How to determine if the point resides inside, on the edge or outside of the said object.
For simplicity, let's consider the edge to be one pixel (point) wide.
To facilitate the question and suggest the level of complexity, let's consider a shape as shown on the image below.
So, to sum up:
Is the point with given coordinates inside the shape?
Is it on the edge?
Or is it outside of the shape?
One possible strategy:
Flood-fill the exterior to some color, say red.
Any black pixel touching a red pixel is an external border pixel.
Any black pixel touching a white pixel is an internal border pixel.
All other black pixels are interior to the object.
Points 2–4 can be evaluated concurrently in a single scan of the image.
If you want to do this really fast, you can use OpenGL with an evaluative fragment shader.

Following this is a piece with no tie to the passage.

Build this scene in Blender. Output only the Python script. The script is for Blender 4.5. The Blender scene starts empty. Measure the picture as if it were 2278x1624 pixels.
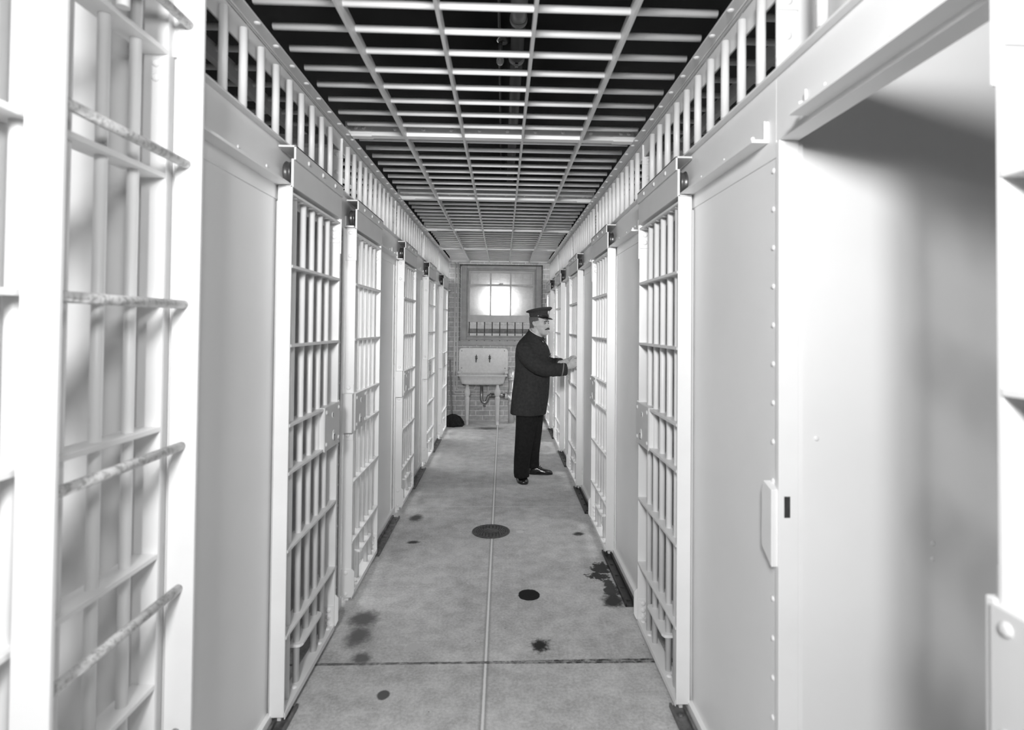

But that's a bit more involved.
In matlab
l = bwlabel( img, 4 ); % label white regions using 4-connect neighbors
[or oc] = find( (l == 0) & imdilate( l == 1, strel('disk',1,0) ) ); % outer boundary
[ir ic] = find( (l == 0) & imdilate( l == 2, strel('disk',1,0) ) ); % inner boundary
I posted some flood-fill algorithm here. Hope this can help.
I didn't try it, but try to do a pseudo- edge detection by:
filter=[0 -1 0 ; -1 4 -1 ; 0 -1 0];
newImage=conv2(yourImage,filter);
It suppose to keep only (or mainly) the outer and inner egdes. After that, if you will do yourImage-newImage, you will get the inside pixels of the abject that are not edges.
I think it can make some of the the work, to further you to the solution.